Which is why John, of all the ways he could have ended his letter, ends it like this. Little children, keep yourselves from idols. It is strange, because he never mentions idols anywhere else in the whole letter, and then out of nowhere comes this last line. I think the key is back in chapter two, where he writes, do not love the world or the things in the world, because the desires of the flesh and the desires of the eyes and the pride of life are not from the Father but from the world. He may well mean the wooden idols, and he would be right to. But I believe he also means anything that competes with our love for God. And here is the tragedy of it. God wants to give us blessings, and our idols take them away. In a world where God says he himself is enough, idols always ask for more. They require our time. They require constant maintenance. They demand endless sacrifice to keep them happy. And in return they hand us earthly comfort and an immediate response, and we get so used to that arrangement that we carry the same expectation into church. God, my job gave me comfort, my success gave me satisfaction, what are you going to give me, and I would like it now. But the blessing of God was never meant to be spent that fast. It was meant to be an inheritance, something we receive and then pass down. And the greatest inheritance of all, the one so many of us are trading away for lesser things, is Jesus himself.
There is a verse that undid me this week. Because you are sons, God has sent the Spirit of his Son into our hearts, crying, Abba, Father. Do you hear how tender that is? Abba does not mean Father the way we say it in a formal prayer. Abba means Daddy. Because we have been adopted through faith in Christ and made heirs of the kingdom, God has put the Spirit of his own Son inside us, so that our hearts would cry out, Daddy, I love you. So let me ask you gently. Does your heart cry Abba, Father when you worship? And if it does not, is it possible there is an idol standing in the way?

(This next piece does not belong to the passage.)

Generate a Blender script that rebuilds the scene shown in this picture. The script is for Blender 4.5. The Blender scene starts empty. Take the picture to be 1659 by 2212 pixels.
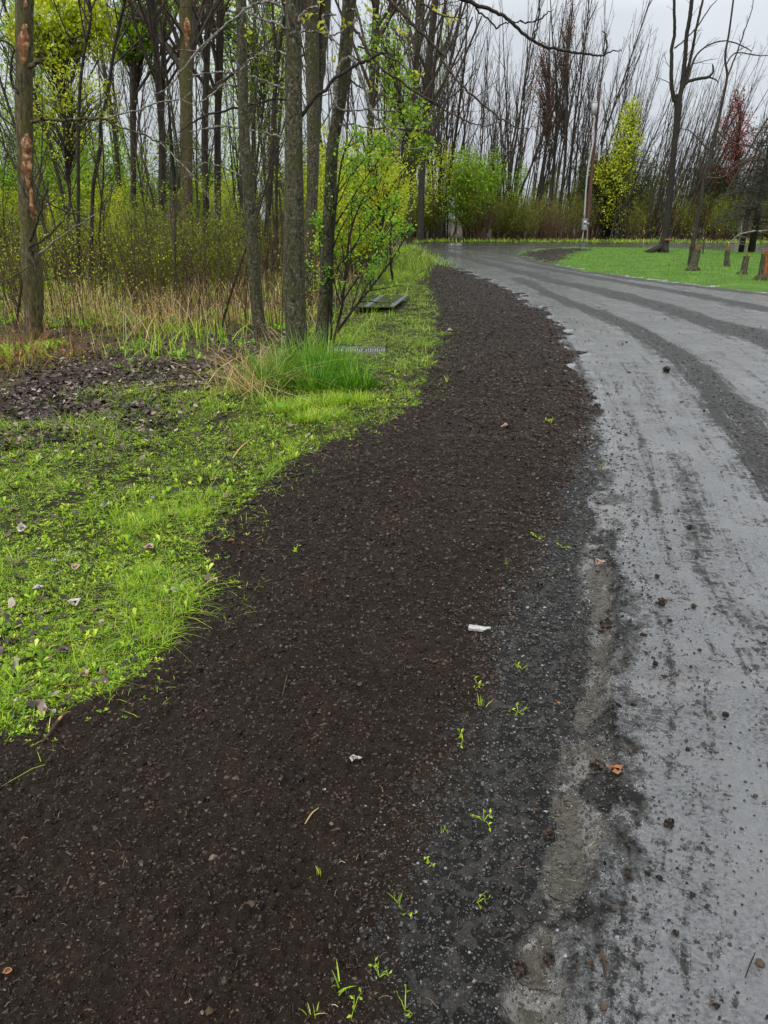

I had one of those hard father decisions this week. My daughter got the chance to practice basketball with the older girls, and I know from my own days as an athlete what that kind of practice can do. Scrimmaging against players who are taller and stronger makes you quicker and sharper and better, and her mother and I wanted that for her. But it landed on the same night as our midweek gathering, the night our family loads up a van of kids to go and worship and learn alongside others their age. When we told her we would not be skipping church for basketball, she was disappointed, and I understood why. But then something happened. Two of her friends, who also play, decided on their own to give up basketball so they could come with her instead.
As parents, the truth is that we want what is best for our children. We want to protect them and guide them and teach them how to live, the same way the Father does for us. But we also know what is better than best, and that is receiving the blessing of Jesus so that we can turn and give the blessing of Jesus to someone else. We are called to share what God has given us. But you can only share Jesus if Jesus has first been shared with you, and if he is the one crying Abba, Father in your heart while you worship.